Stare Down: Snick Farkas looks up at the Steinbeck statue a few days before he tore it down. Farkas plans a full restoration. Nic Coury
Of Snick and Steinbeck
P.G. cartoonist restores his muse.
Thursday, March 26, 2009
J ohn Steinbeck is looking a little haggard these days: His bronze skin is cracked, his fragile arms cobwebbed and his noble face slathered in a clear lacquer.
“He’s got writer’s stigmata,” Pacific Grove visitor Bruce Dunn declares, contemplating the author’s weathered statue at 222 Central Ave. “His brains are oozing out of his head.”
Luckily, the monument has a new caretaker. On March 22, P.G. political satirist Snick Farkas and six friends hacked the 600-pound sculpture of concrete, putty, plaster and metal into eight pieces and transported it to Farkas’ garage, where he plans a full-scale restoration.
“I used to make fun of it because it’s the ugliest piece of crap I’ve ever seen,” Farkas says. “Now it’s something of an icon, and I want to save it.”
In 1994 Farkas, a pop artist who works at a P.G. vacuum store, debuted a comic strip in which the statue is hit by lightning and grows to “hideous proportions” to become the “Colossus of Gold,” who rambles through the coastal town of “Specific Groove” lampooning its public figures. Farkas posts the cartoon at Gene’s Barbershop and www.93950.com/cog, and occasionally performs it at P.G. City Council meetings.
The house, meanwhile, has its own backstory, as Farkas’ partner and P.G. historian Esther Trosow chronicles on www.93950.com.
Steinbeck’s grandmother, Elizabeth Hamilton, lived at the cottage from 1915 until her death in 1918. About 20 years later Steinbeck built an addition to the house, where it’s believed he did much of his writing.
In the late 1960s, around the time of Steinbeck’s death, Richard Andolsen bought the home, and—latching on to Steinbeck’s interest in Camelot mythology—launched the John Steinbeck Arthurian Society Museum.
By all accounts, Andolsen was an eccentric who considered himself a mystical conduit into Steinbeck’s spirituality. Visitors to the house were treated to a tour of Steinbeck relics and a lengthy video on the author’s life, narrated by Andolsen himself. The gold-tone Steinbeck statue in the front yard became a local landmark, thanks more to its oddity than its artistic merit.

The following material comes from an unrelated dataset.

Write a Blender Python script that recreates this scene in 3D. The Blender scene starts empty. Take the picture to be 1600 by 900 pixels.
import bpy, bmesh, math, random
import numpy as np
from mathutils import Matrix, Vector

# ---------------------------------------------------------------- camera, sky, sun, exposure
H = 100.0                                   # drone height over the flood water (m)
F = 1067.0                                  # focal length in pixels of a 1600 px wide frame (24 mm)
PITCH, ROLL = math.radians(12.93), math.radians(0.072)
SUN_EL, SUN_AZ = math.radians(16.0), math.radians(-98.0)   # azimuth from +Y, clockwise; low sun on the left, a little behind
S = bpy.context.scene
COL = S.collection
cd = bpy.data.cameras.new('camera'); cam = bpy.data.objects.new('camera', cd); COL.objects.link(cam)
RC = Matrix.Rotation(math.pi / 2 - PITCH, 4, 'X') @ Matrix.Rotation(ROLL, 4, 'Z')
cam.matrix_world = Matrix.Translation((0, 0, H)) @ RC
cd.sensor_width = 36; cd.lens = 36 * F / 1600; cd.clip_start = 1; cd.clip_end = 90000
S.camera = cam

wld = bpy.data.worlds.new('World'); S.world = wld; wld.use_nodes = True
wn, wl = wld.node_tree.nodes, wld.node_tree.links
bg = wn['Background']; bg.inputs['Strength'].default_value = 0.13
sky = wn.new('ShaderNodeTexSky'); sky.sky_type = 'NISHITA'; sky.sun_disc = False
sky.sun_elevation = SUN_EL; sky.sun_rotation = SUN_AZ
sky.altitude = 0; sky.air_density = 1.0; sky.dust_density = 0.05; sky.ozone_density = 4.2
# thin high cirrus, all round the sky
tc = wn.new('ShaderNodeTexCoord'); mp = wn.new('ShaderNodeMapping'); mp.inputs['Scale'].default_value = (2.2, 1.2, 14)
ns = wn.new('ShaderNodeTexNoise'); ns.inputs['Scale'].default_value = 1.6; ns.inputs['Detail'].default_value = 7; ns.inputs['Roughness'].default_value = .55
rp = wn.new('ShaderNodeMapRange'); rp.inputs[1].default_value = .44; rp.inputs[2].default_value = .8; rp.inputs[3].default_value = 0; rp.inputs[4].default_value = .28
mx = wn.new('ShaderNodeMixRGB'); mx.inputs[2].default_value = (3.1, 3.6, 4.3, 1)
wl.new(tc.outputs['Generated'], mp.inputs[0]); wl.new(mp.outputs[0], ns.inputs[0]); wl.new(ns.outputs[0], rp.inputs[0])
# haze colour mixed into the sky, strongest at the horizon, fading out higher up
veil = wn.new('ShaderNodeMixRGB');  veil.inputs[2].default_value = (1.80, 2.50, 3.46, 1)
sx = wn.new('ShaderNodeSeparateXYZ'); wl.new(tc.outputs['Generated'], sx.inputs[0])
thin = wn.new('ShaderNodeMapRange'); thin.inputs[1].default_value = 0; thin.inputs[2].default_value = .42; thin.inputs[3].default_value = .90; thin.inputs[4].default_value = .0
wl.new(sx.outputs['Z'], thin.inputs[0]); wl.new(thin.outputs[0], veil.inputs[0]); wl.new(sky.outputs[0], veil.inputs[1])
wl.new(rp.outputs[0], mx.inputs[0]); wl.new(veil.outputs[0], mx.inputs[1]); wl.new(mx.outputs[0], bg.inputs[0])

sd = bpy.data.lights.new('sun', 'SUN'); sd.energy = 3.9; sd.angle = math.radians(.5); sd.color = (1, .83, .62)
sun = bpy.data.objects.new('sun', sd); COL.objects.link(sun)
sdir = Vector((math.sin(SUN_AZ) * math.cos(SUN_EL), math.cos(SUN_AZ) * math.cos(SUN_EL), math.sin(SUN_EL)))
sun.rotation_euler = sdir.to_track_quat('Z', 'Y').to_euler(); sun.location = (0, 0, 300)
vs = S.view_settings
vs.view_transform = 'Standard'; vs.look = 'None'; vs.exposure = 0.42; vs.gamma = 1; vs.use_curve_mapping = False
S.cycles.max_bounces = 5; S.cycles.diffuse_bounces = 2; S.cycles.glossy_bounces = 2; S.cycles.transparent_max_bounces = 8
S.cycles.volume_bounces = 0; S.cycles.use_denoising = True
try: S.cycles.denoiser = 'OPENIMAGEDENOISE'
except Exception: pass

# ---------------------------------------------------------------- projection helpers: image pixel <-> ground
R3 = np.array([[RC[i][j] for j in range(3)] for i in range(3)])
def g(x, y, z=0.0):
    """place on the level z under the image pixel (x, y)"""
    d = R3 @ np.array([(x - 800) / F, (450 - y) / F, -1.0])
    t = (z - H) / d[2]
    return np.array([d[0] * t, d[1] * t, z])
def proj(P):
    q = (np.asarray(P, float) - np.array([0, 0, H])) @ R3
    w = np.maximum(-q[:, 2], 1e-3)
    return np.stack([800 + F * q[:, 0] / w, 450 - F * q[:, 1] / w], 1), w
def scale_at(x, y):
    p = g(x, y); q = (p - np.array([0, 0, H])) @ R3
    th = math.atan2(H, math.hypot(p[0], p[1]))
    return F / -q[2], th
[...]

P.G. artist Jesse Corsaut, who created the Steinbeck bust at the Monterey Conference Center, says he was the original designer of Andolsen’s infamous statue. He shared his 12-inch study of Steinbeck with Andolsen in the mid-’90s, he says, with the understanding that it would be turned into a life-sized bronze cast on Cannery Row.
“He raised some money and put it in his own pocket, and then he copied my study in that plaster thing and stuck it in his front yard,” Corsaut says. “It’s so amateurish-looking that it’s almost a caricature of what I did.”
Andolsen died in 2007, just shy of his 80th birthday. The rickety house was sold complete with Arthurian-themed stained-glass windows, a plaster lion’s head rearing from a stone wall, and the 6-foot-2-inch statue looming on a concrete pedestal in the front yard.
New owner Susan Skorich is hoping to turn the place into less of a museum and more of a home—and that means getting rid of the golden Steinbeck. “I wanted to give it to someone who would appreciate it,” she says.
The restored statue will go in a secluded part of Farkas’ garden, where, Trosow jokes, “It’ll offend the least amount of neighbors.”